Let me suggest to you this morning, brethren, that if we make our decision about attendance without our goal in mind, we’re going to make the wrong decision.  The only way to make the right decision here is to ask, “Which choice about church attendance will be most likely to get me to heaven?”  If heaven is truly our goal, asking that question will tell us all we need to know about where we need to be when the church-house doors are open.

Second, we must KNOW OUR ENEMY.  James identifies this enemy in James 1:13-15.  That deadly enemy isn’t all the worldly people around us.  It isn’t even the devil.  After all, the devil can’t harm us spiritually at all without our consent and cooperation.  Instead, the worst enemy that every one of us has is ourselves.

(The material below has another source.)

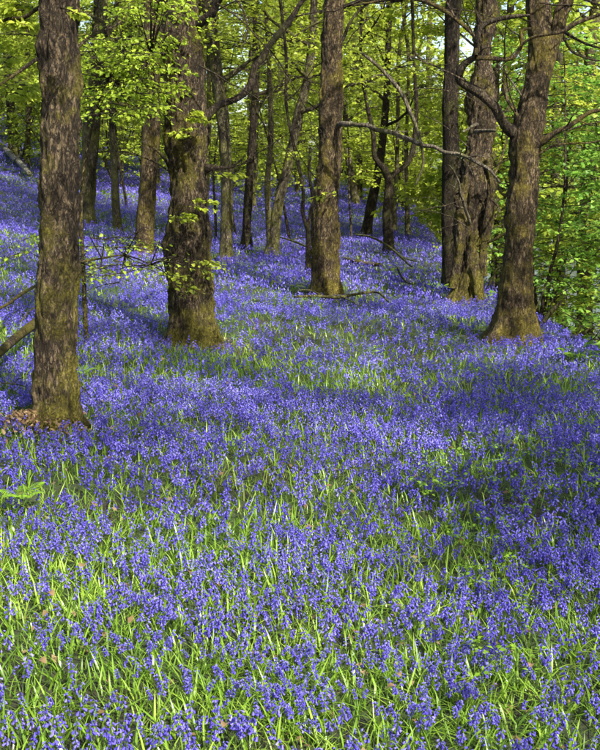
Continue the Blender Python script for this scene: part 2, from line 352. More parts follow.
def tree(name, trace, label, height, bark='bark', leaf='leaf', segs=32, step=.08, amp=.012, flare=.8, limbs=None, limbpx=(), seed=1, dY=0, stems=(), knob=0, cat='tree', hand=(), group=None, tangle=()):
    rg = np.random.default_rng(seed)
    base = hit(trace[0][0], trace[0][1]); Yb = base.y
    P, r = pxpath(trace, Yb, dY)
    bx = Vector((P[0].x + (P[0].x - P[1].x) * .2, Yb, base.z - .25)); P = [bx] + P; r = [r[0] * 1.02] + r
    root = thing(name, base, label, cat, group)
    grow_up(P, r, base.z + height, rg=rg)
    mb = MB(); tube(mb, P, r, segs, step, amp, flare, seed, knob=knob)
    for st in stems:
        ps, rs = pxpath(st, Yb); 
        if st[0][1] > st[-1][1] and st[-1][1] < 60: grow_up(ps, rs, base.z + height * .8, rg=rg)
        tube(mb, ps, rs, max(10, segs // 2), step, amp * .7, 0, seed + 5, knob=knob)
    link('trunk', mb.mesh('trunk', [M[bark]], True), root)
    for lp in limbpx:
        lm = lp.get('m', bark); mb = MB(); ps, rs = pxpath(lp['p'], Yb + lp.get('o', 0), lp.get('d', 0))
        p2, r2 = resample(ps, rs, .17); p2[1:-1] += rg.normal(0, .35, p2[1:-1].shape) * r2[1:-1, None] + rg.normal(0, .006, p2[1:-1].shape); r2 = r2 * rg.uniform(.86, 1.16, len(r2)); ps = [Vector(q) for q in p2]; rs = list(r2)
        for j in range(2, len(ps) - 1):     # side twigs
            if rg.random() < .38:
                q = ps[j]; dd = (ps[j + 1] - ps[j - 1]).normalized(); dd = (dd + Vector(rg.normal(0, .8, 3))).normalized(); l_ = rg.uniform(.15, .5); q1 = q + dd * l_ * .5; q2 = q1 + (dd + Vector(rg.normal(0, .4, 3))).normalized() * l_ * .5
                prisms(mb, [tuple(q), tuple(q1), tuple(q1)], [tuple(q1), tuple(q2), tuple(q1 + Vector(rg.normal(0, .1, 3)))], [min(.012, rs[j] * .5), min(.008, rs[j] * .35), .004], [min(.008, rs[j] * .35), .002, .001], 0)
        tube(mb, ps, rs, 10 if rs[0] > .03 else 6, .06, .004 if rs[0] > .03 else 0, 0, seed)
        o_ = link('branch', mb.mesh('branch', [M[lm]], True), root)
        if lp.get('label'): o_['label'] = lp['label']
    for (tx_, ty_, dxx, dyy, ln, dep) in tangle:
        mb = MB(); q0 = at(tx_, ty_, Yb + dep); stack = [(q0, Vector((dxx, rg.normal(0, .3), -dyy)).normalized(), ln, .012, 0)]
        while stack:
            q, d_, l_, r_, lv = stack.pop(); n_ = 6; r1 = r_
            for j in range(n_):
                d_ = (d_ + Vector(rg.normal(0, .16, 3))).normalized(); q1 = q + d_ * l_ / n_; r2 = r1 * .84; prisms(mb, [tuple(q)], [tuple(q1)], [r1], [r2], 0); q = q1; r1 = r2
                if lv < 3 and rg.random() < .62: stack.append((q.copy(), (d_ + Vector(rg.normal(0, .75, 3))).normalized(), l_ * .58, r1 * .65, lv + 1))
        link('twig_spray', mb.mesh('twig_spray', [M['twig']]), root)
    crown = MB()
    if limbs:
        for L in limbs: limb_set(root, P, r, bk := L['n'], base.z + L['z'][0], base.z + L['z'][1], L['len'], M[bark], rg, crown, L.get('per', 12), L.get('nl', 20), L.get('ls', .09), slope=L.get('slope', (.1, .8)), fine=L.get('fine', False), spl=L.get('spl', .9))
    for h in hand:   # sprays whose place can be read off the photo: (px, py, px length, direction sign, count, leaves, leaf size, dY)
        px, py, lp, sg, cnt, nl, ls, dy = h
        O = []; D = []
        for k in range(cnt):
            p_ = at(px + rg.normal(0, lp * .25), py + rg.normal(0, lp * .10), Yb + dy + rg.uniform(-.35, .35)); O.append(p_); D.append((sg * rg.uniform(.5, 1.), rg.normal(0, .5), rg.uniform(-.15, .2)))
        sprays(crown, O, D, lp * Yb / FPX * rg.uniform(.35, .65, cnt), nl, ls, rg=rg, fine=True)
    if crown.n: link('crown', crown.mesh('crown', [M[leaf], M['twig']]), root)
    HERO[seed] = (root, Yb, P, r)
    return root, Yb

upper = dict(n=9, z=(5.5, 13), len=3.6, per=11, nl=24, ls=.13, spl=1.0)
tree('oak_tree', [(88,421,48),(89,403,39),(90,370,36),(91,320,34),(92,270,33),(94,220,32),(95,150,33),(94,100,32),(94,50,32),(93,0,31)],
     'nearest mossy trunk at the left edge, with black stains down its bark', 14, seed=1, segs=72, step=.045, amp=.034,
     limbs=[dict(upper, n=8)],
     limbpx=[dict(p=[(80,57,3.5),(73,62,3.2),(62,67.5,3),(50,70,2.6),(36,73,2),(20,80,1.5)], d=.4), dict(p=[(80,101,4),(77,103,3.6),(63,113,3),(50,121,2.4),(38,130,2),(22,134,1.2)], d=-.3),
             dict(p=[(108,94,3),(111,92,2.6),(120,86,2.2),(128,81,2),(140,76,1.5),(152,66,1)], d=.5)],
     hand=[(52,75,40,1,5,34,.05,.3),(60,60,30,-1,5,34,.05,.4),(55,130,40,1,5,30,.05,.6),(92,62,30,1,3,30,.045,-.3),(40,40,60,1,8,34,.05,.4),(30,110,50,-1,7,34,.05,.4),(110,30,60,1,7,34,.05,.3)])
tree('oak_tree', [(206,349,48),(206,335,40),(205,280,37),(204,220,36),(203,190,33),(201,140,32),(197,50,32),(195,0,32)],
     'broadest trunk left of centre with mossy bark and a long dark limb rising right', 16, seed=2, tangle=[(272,93,.6,.6,1.2,.5),(255,125,.3,.9,1.2,.4),(291,69,.9,-.1,1.1,.5),(241,197,.8,-.3,1,-.3),(188,200,-.9,-.5,1.1,-.2),(229,56,.8,.3,1.1,-.4),(215,110,.7,.4,1,-.4)], segs=72, step=.045, amp=.038, knob=.1,
     limbs=[dict(upper, z=(7.5, 15))],
     limbpx=[dict(p=[(210,166,9),(220,152,8),(233,143,7),(244,137,6.5),(255,125,7),(264,112,6),(272,93,5.5),(283,80,5),(291,69,5),(300,58,4.5),(318,30,4),(335,5,3)], d=.5, m='bark_dark', label='long dark limb curving up to the right'),
             dict(p=[(210,80,8),(214,75,7.5),(222,66,7),(229,56,6),(238,38,5),(244,10,3)], d=-.5, m='bark_dark'),
             dict(p=[(215,200,7),(222,198,5),(232,198,3.5),(241,197,2.5),(250,190,1.5)], d=-.3, m='bark_dark'),
             dict(p=[(190,198,6),(184,190,3),(176,180,2),(165,176,1.2)], d=-.3),
             dict(p=[(243,50,2),(252,62,1.6),(256,80,1.4),(250,95,1)], o=.3)],
     hand=[(212,228,26,1,4,16,.055,-.7),(196,240,26,1,4,16,.055,-.7),(180,290,50,1,4,18,.055,-.8),(222,280,30,1,3,16,.055,-.6),(205,150,24,1,5,24,.05,-.5),(208,165,24,-1,4,20,.05,-.5),(240,200,30,1,3,14,.06,-.4)])
tree('beech_tree', [(322,308,30),(322,298,26),(322,260,23),(323,220,22),(326,190,19),(327,140,19),(327,100,18),(329,50,17),(331,0,16)],
     'straight single trunk in the centre standing alone among the bluebells', 17, seed=3, tangle=[(317,210,-.7,-.6,1.3,-.3),(318,150,-.8,-.4,1.4,.3),(338,95,.8,-.7,1.5,.4),(360,55,.8,.3,1.2,-.5),(440,190,.8,.6,.8,-2)], segs=60, step=.045, amp=.03, bark='bark_warm',
     limbs=[dict(upper, z=(8, 16))],
     limbpx=[dict(p=[(330,162,5),(336,160.5,4.6),(345,159.5,4.2),(358,161,4),(380,167,4),(403,177,3.8),(425,182,3.5),(443,188,3),(460,198,2.5),(472,210,1.8)], d=-2.2, m='dead', label='pale bare limb sweeping right and down'),
             dict(p=[(333,60,3),(352,54,3),(367,54,3.2),(380,52.5,3.4),(402,50,3),(430,44,2)], d=-1, m='bark_dark'),
             dict(p=[(334,92,3),(342,74,2.6),(350,63,2),(360,55,1.4)], d=.6, m='bark_dark')],
     hand=[(310,185,30,-1,4,20,.07,.5),(342,105,40,1,7,24,.07,.4),(320,220,30,-1,3,14,.07,-.5)])
tree('oak_tree', [(430,303,18),(429,290,15),(429,260,14),(430,220,16),(430,190,16),(429,150,13),(430,100,12),(432,50,13),(434,0,12)],
     'dark upright trunk touching the left side of the gnarled hollow tree', 16, seed=4, segs=40, step=.06, amp=.014, bark='bark_dark', flare=.3,
     limbs=[dict(upper, z=(8, 15), n=7)])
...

This is certainly true in the world of finance.  It’s statistical fact that as a whole, individual investors underperform the market.  They’re not very good at picking which stocks are going to do well.  When they see the stock market at all-time highs, they get greedy and buy in very expensively.  On the other hand, when the market crashes, they get fearful and sell out, often for much less than they paid on the way up.  As a rule, the fewer decisions an investor makes, the better they will do.

In our spiritual lives, we don’t have the luxury of simply going through our days making no decisions of significance.  We call people like that “one-talent servants”.  However, we must be aware that the same fleshly biases that wreck investors are tools that the devil will eagerly use to wreck our souls.  Almost all people who go to hell will do so because they wanted something they shouldn’t have wanted or feared something they shouldn’t have feared.

As a thought exercise this morning, then, let’s pause to do what is sometimes called a pre-mortem.  Imagine that 1000 years from now, you have lost your soul.  You are immersed in an eternity of suffering and regret.  You look back on your life and you say, “If only I hadn’t. . .” 

If only you hadn’t what?  What is the one thing that you know, in the silence of your heart, has the potential to cost you your soul, or, worse yet, is in the process of costing you your soul right now?  Unless you are deceiving yourself, that tells you what your enemy is.  That tells you what you must guard against or change in order to inherit eternal life.

Finally, we must KNOW OUR PLAN.  Paul gives us the outlines of what it has to be in Galatians 6:7-9.  It’s not enough for us to know where we want to spend eternity.  It’s not enough for us to guard against the greatest danger to our souls.  It’s not even enough for us to do good.  We have to continue doing good, even when we’re tired, even when we want to get up.  Then and only then will we reap the harvest of eternal life.

Again, there’s nothing different here than is true in the world of saving for retirement.  They say as a rule of thumb, if you don’t have a pension, you should look to have 10x your annual salary saved up by the time you retire.  Now, I don’t know for sure, but I doubt that most of us have 10x our salary sitting around someplace, waiting to be thrown into a retirement account.  To me, at least, that’s a whole, whole lot of money! 

So how do you get there?  Simple.  One investment at a time.  You put something aside month by month, year by year, decade by decade, and as that money starts to compound, by the time the day comes, you’re ready.

In the same way, I think we’re best off if we take our salvation one day at a time.  If we’ve got some spiritual struggle, if we know we’re not where we need to be, the magnitude of the change we need to make can be overwhelming!  Let me tell you a secret.  None of us are perfect, and none of us are ever going to be perfect, but what every one of us can do, every day, is be better.  We can find five extra minutes to read the Bible or pray a little more.  We can summon up the willpower to fight off that one temptation.  We can send that one encouraging message to a brother, friend, or loved one.  In short, we can grow and be faithful.  If that’s what we do, then by the grace of Christ, it’s going to be enough.